How to get from '-rw-r--r--' back to 33188?


Python has a helper function stat.filemode to go from the st_mode (integer) as reported by os.stat into the familiar "stringy" format (I don't know if this representation has a proper name).

>>> stat.filemode(0o100644)
'-rw-r--r--'

Is there any "unfilemode" helper function to go the other way?

>>> unfilemode('-rw-r--r--')
33188

This is what I tried, but it's producing wrong results. That's not treating the first character denoting file type correctly, and not handling sticky bits etc

table = {
    ord('r'): '1',
    ord('w'): '1',
    ord('x'): '1',
    ord('-'): '0',
}

def unfilemode(s):
    return int(s.translate(table), 2)

Solution

  • Python is open-source, you can just read the source code for the stat module and write the inverse function.

    See: https://github.com/python/cpython/blob/master/Lib/stat.py#L112

    import stat
    
    def un_filemode(mode_str):
        mode = 0
        for char, table in zip(mode_str, stat._filemode_table):
            for bit, bitchar in table:
                if char == bitchar:
                    mode |= bit
                    break
        return mode
    

    Note that I'm being "naughty" and accessing private members of the stat module. The usual caveats apply.

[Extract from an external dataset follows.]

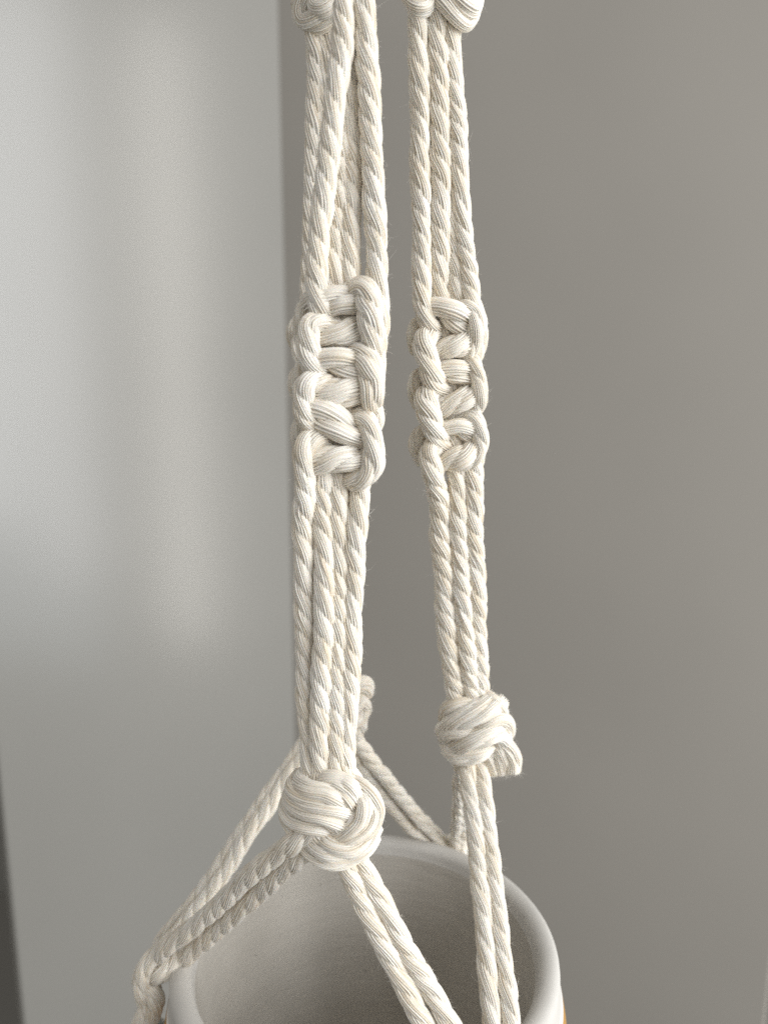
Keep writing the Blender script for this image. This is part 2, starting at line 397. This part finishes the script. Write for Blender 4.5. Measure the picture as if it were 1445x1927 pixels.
BK = dict(pitch=0.024, yarns=15)
passA = [
 ('bar', [(596, 572, -.8), (614, 568, .5), (642, 565, 1.0), (668, 568, .5), (690, 575, -.5)], dict(r=RAD * 1.30, phase=0.3, strands=2, pitch=0.03)),
 ('turn', [(666, 562, -.5), (675, 544, .8), (689, 547, 1.4), (695, 580, 1.6), (698, 615, 1.6), (701, 642, 1.2), (702, 662, -.3)], dict(r=RAD * 1.18, phase=1.0)),
 ('bar', [(690, 618, -.5), (668, 622, .5), (640, 627, 1.0), (612, 626, .7), (596, 622, 0)], dict(r=RAD * 1.22, phase=1.2)),
 ('turn', [(628, 616, -.3), (606, 608, 1.0), (586, 611, 1.5), (579, 633, 1.6), (583, 667, 1.5), (595, 695, .9), (609, 713, -.3)], dict(r=RAD * 1.10, phase=2.0)),
 ('bar', [(590, 674, -.5), (608, 677, .6), (640, 682, 1.1), (670, 688, .7), (690, 692, -.3)], dict(r=RAD * 1.30, phase=0.8, strands=2, pitch=0.03)),
 ('turn', [(666, 672, -.4), (679, 666, .8), (693, 682, 1.4), (698, 712, 1.5), (700, 742, 1.3), (697, 768, -.1)], dict(r=RAD * 1.20, phase=0.2)),
 ('bar', [(697, 728, -.5), (676, 734, .6), (645, 739, 1.0), (614, 740, .8), (596, 738, 0)], dict(r=RAD * 1.22, phase=2.6, pitch=0.021)),
 ('turn', [(626, 728, -.2), (602, 718, .9), (580, 724, 1.3), (573, 747, 1.5), (575, 777, 1.4), (586, 803, .8), (602, 822, -.3)], dict(r=RAD * 1.08, phase=1.1)),
 ('bar', [(576, 770, -.5), (598, 778, .7), (635, 796, 1.2), (663, 815, .9), (686, 828, -.4)], dict(r=RAD * 1.38, phase=0.0, strands=2, pitch=0.035)),
 ('turn', [(664, 793, -.4), (680, 787, .8), (695, 806, 1.4), (702, 840, 1.5), (700, 874, 1.4), (687, 898, 1.2), (668, 905, .6), (653, 900, -.5)], dict(r=RAD * 1.05, phase=1.6)),
 ('bar', [(584, 868, -.5), (600, 866, .6), (640, 864, 1.1), (668, 864, .7), (684, 860, -.3)], dict(r=RAD * 1.18, phase=0.5)),
 ('turn', [(618, 838, -.3), (602, 827, .7), (584, 829, 1.2), (574, 850, 1.5), (573, 880, 1.4), (575, 920, .9)], dict(r=RAD * 1.08, phase=2.4)),
 ('turn', [(592, 574, -1.4), (574, 584, -.8), (567, 608, -.8), (570, 640, -1.4)], dict(r=RAD * .95)),
 ('turn', [(590, 685, -1.4), (572, 697, -.8), (566, 722, -.8), (570, 748, -1.4)], dict(r=RAD * .95)),
 ('turn', [(588, 788, -1.3), (570, 798, -.7), (565, 820, -.7), (570, 846, -1.3)], dict(r=RAD * .95)),
 ('turn', [(690, 655, -1.2), (707, 660, -.6), (710, 690, -.6), (700, 722, -1.2)], dict(r=RAD * .95)),
 ('turn', [(688, 752, -1.0), (703, 768, -.4), (706, 795, -.5), (690, 815, -1.2)], dict(r=RAD * .95)),
]
coreA = [([(612, 560, -1.4), (608, 700, -1.4), (600, 880, -1.2)], {}), ([(690, 560, -1.4), (685, 700, -1.4), (672, 880, -1.2)], {})]
knot('square_knot_band', SA, coreA, passA)

L = dict(pitch=0.050, strands=3, yarns=15)
passK = [
 ('turn', [(576, 1447, -.6), (560, 1468, 1.0), (578, 1484, 2.4), (610, 1491, 3.1), (634, 1501, 3.0), (650, 1513, 1.4)], dict(r=RAD * .86, **L)),
 ('turn', [(568, 1452, -.8), (550, 1480, 1.0), (570, 1502, 2.4), (605, 1512, 3.3), (638, 1520, 3.1), (660, 1530, 1.4)], dict(r=RAD * .88, **L)),
 ('turn', [(560, 1462, -.8), (544, 1497, .8), (568, 1522, 2.4), (605, 1531, 3.2), (632, 1545, 2.8), (648, 1560, 1.0)], dict(r=RAD * .90, **L)),
 ('turn', [(545, 1492, -1.2), (535, 1522, .3), (548, 1543, 1.3), (575, 1553, 2.1), (602, 1561, 2.2), (624, 1569, .8)], dict(r=RAD * .84, **L)),
 ('turn', [(560, 1482, -1.2), (537, 1505, -.4), (536, 1535, .1), (556, 1562, .4), (580, 1568, .3)], dict(r=RAD * .80, **L)),
 ('turn', [(592, 1470, .4), (622, 1464, 1.9), (645, 1470, 2.3), (664, 1484, 2.5), (669, 1504, 1.2)], dict(r=RAD * .86, **L)),
 ('turn', [(604, 1478, 1.0), (628, 1476, 2.3), (648, 1486, 2.9), (661, 1499, 2.6), (664, 1516, 1.0)], dict(r=RAD * .84, **L)),
 ('turn', [(648, 1462, -.4), (678, 1474, 1.0), (701, 1495, 1.7), (711, 1521, 1.8), (705, 1549, 2.0), (687, 1568, 2.3), (655, 1582, 2.3), (622, 1586, .9)], dict(r=RAD * .84, **L)),
 ('turn', [(668, 1484, .6), (684, 1500, 2.1), (688, 1521, 2.6), (680, 1544, 2.8), (662, 1560, 2.8), (638, 1571, 2.2), (614, 1570, .6)], dict(r=RAD * .78, **L)),
 ('turn', [(676, 1496, 1.0), (670, 1518, 2.0), (660, 1541, 2.4), (642, 1556, 2.2), (622, 1562, 1.0)], dict(r=RAD * .66, **L)),
 ('turn', [(584, 1562, .4), (593, 1592, 1.9), (620, 1611, 2.4), (655, 1614, 2.2), (685, 1601, 1.8), (706, 1572, .8)], dict(r=RAD * .88, **L)),
 ('turn', [(568, 1562, -.4), (577, 1596, .8), (606, 1620, 1.4), (642, 1625, 1.3), (672, 1614, .8), (692, 1592, -.2)], dict(r=RAD * .84, **L)),
 ('turn', [(606, 1568, 1.2), (624, 1590, 2.5), (655, 1599, 2.7), (690, 1587, 2.2), (711, 1555, 1.0)], dict(r=RAD * .86, **L)),
]
coreK = [([(606, 1450, .4, .6), (604, 1480, .5, 1), (604, 1520, .5, 1), (610, 1560, .5, 1), (630, 1610, .3, .5)], dict(r=RAD * 2.0)),
         ([(645, 1450, .2, .6), (660, 1490, .3, 1), (668, 1530, .4, 1), (660, 1570, .4, 1), (640, 1612, .2, .5)], dict(r=RAD * 2.0)),
         ([(560, 1500, -.4, .6), (575, 1520, 0, 1), (600, 1560, .2, 1), (625, 1600, .2, .6)], dict(r=RAD * 1.5))]
knot('overhand_knot', SA, coreK, [(nm, [(626 + (p[0] - 626) * .95, 1540 + (p[1] - 1540) * .955, *p[2:]) for p in pts], k) for nm, pts, k in passK])

# ---- strap B (right in the photo)
cord(on(SB, [(786, -60), (787, 0, .8), (787, 95, .8), (790, 190, .8), (790, 286, .8), (792, 382, .8), (793, 460, .9), (794, 550, 1.1), (798, 586, 1.2), (807, 611, 1.0), (820, 626, -.3)]), phase=0.7, **U)
cord(on(SB, [(818, -60), (820, 0, .6), (823, 95, .5), (826, 190, .5), (828, 286, .4), (829, 382, .4), (827, 460, .3), (828, 545, .1), (836, 600, -.4), (842, 700, -.5), (850, 800, -.5), (857, 870, -.2), (861, 944, .3), (861, 1007, .4), (866, 1071, .5), (869, 1135, .6), (876, 1198, .7), (881, 1262, .8), (889, 1318, .4), (893, 1345, 0)]), r=RAD * 1.10, phase=2.1, **U)
cord(on(SB, [(838, -60, -.6), (838, 0, -.6), (842, 190, -.5), (846, 330, -.4), (854, 460, -.2), (858, 545, -.1), (862, 600, -.5), (866, 700, -.6), (870, 800, -.6), (874, 900, -.7), (878, 1007, -.7), (883, 1135, -.7), (890, 1262, -.6), (892, 1330, -.4)]), phase=0.2, **U)
cord(on(SB, [(846, -60, .1), (846, 40, .1), (848, 95, .1), (854, 160, .2), (859, 222, .2), (861, 286, .2), (867, 382, .2), (873, 460, .2), (880, 514, .3), (887, 560, .3), (893, 583, .1), (899, 606, 0), (900, 632, -.2), (896, 660, -.5), (884, 680, -1.0)]), phase=1.4, **U)
cord(on(SB, [(810, 878, 1.2), (817, 905, .9), (826, 944, .6), (828, 1007, .4), (834, 1071, .4), (837, 1135, .4), (842, 1198, .5), (851, 1262, .6), (860, 1319, .3), (866, 1345, 0)]), r=RAD * 1.17, phase=0.2, **U)
cord(on(SB, [(893, 850, -.6), (889, 890, -.2), (889, 944, 0), (891, 1007, 0), (894, 1071, 0), (896, 1135, 0), (898, 1198, 0), (901, 1262, 0), (901, 1319, 0), (899, 1345, -.2)]), r=RAD * 1.15, phase=2.9, **U)
passB = [
 ('bar', [(803, 586, -.5), (820, 578, .6), (846, 588, 1.2), (868, 604, .9), (886, 614, -.4)], dict(r=RAD * 1.28, phase=0.4, strands=2, pitch=0.034)),
 ('turn', [(862, 586, -.6), (877, 577, .7), (891, 588, 1.1), (897, 614, 1.3), (893, 644, 1.2), (879, 666, .7), (864, 678, -.5)], dict(r=RAD * .92, phase=0.3)),
 ('turn', [(818, 640, -.5), (807, 632, .7), (798, 644, 1.5), (802, 672, 1.8), (811, 702, 1.7), (822, 722, .9), (833, 740, -.4)], dict(r=RAD * 1.28, phase=2.2)),
 ('bar', [(812, 664, -.3), (830, 660, .6), (855, 650, 1.1), (875, 641, .7), (890, 634, -.4)], dict(r=RAD * 1.12, phase=1.0)),
 ('bar', [(820, 699, -.3), (838, 701, .6), (860, 701, 1.0), (880, 705, .6), (893, 712, -.5)], dict(r=RAD * 1.15, phase=0.1, strands=2, pitch=0.034)),
 ('turn', [(862, 682, -.4), (884, 676, .6), (895, 690, 1.0), (901, 718, 1.1), (902, 744, 1.0), (897, 764, .8), (887, 778, .3), (870, 787, -.5)], dict(r=RAD * .90, phase=1.7)),
 ('turn', [(823, 745, -.5), (811, 737, .7), (802, 750, 1.5), (806, 779, 1.8), (815, 808, 1.7), (826, 828, .9), (839, 845, -.4)], dict(r=RAD * 1.28, phase=0.9)),
 ('bar', [(818, 771, -.3), (838, 766, .6), (862, 755, 1.1), (881, 745, .7), (894, 737, -.4)], dict(r=RAD * 1.12, phase=2.2)),
 ('bar', [(824, 801, -.3), (842, 803, .6), (866, 806, 1.0), (886, 812, .6), (900, 817, -.5)], dict(r=RAD * 1.12, phase=0.6, strands=2, pitch=0.034)),
 ('turn', [(864, 792, -.4), (884, 783, .6), (896, 794, 1.0), (903, 816, 1.1), (903, 840, 1.0), (896, 857, .9), (882, 870, .5), (860, 876, -.4)], dict(r=RAD * .92, phase=0.0)),
 ('bar', [(822, 868, -.3), (840, 866, .6), (865, 862, 1.2), (883, 852, .8), (898, 842, -.3)], dict(r=RAD * 1.15, phase=1.5)),
 ('turn', [(832, 848, -.5), (819, 840, .7), (809, 852, 1.4), (811, 880, 1.6), (817, 906, 1.0)], dict(r=RAD * 1.2, phase=1.9)),
 ('turn', [(803, 606, -1.4), (784, 612, -.6), (778, 632, -.6), (787, 660, -1.3)], dict(r=RAD * .9)),
 ('turn', [(806, 700, -1.4), (786, 712, -.6), (781, 735, -.6), (790, 764, -1.3)], dict(r=RAD * .9)),
 ('turn', [(810, 806, -1.4), (790, 818, -.6), (785, 840, -.6), (795, 870, -1.3)], dict(r=RAD * .9)),
 ('turn', [(885, 690, -1.2), (893, 720, .1), (893, 750, .2), (878, 775, -.6)], dict(r=RAD * .8)),
 ('turn', [(884, 800, -1.2), (894, 822, .1), (892, 848, .2), (878, 866, -.5)], dict(r=RAD * .8)),
]
coreB = [([(815, 590, -1.3), (822, 700, -1.3), (832, 850, -1.2)], {}), ([(885, 590, -1.4), (888, 700, -1.4), (888, 850, -1.3)], {})]
knot('square_knot_band', SB, coreB, passB)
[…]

    Also note that the documentation for stat.filemode is incorrect anyway, since 0o100000 is technically not part of the file mode, it is the file type S_IFREG. From inode(7):

    POSIX refers to the stat.st_mode bits corresponding to the mask S_IFMT (see below) as the file type, the 12 bits corresponding to the mask 07777 as the file mode bits and the least significant 9 bits (0777) as the file permission bits.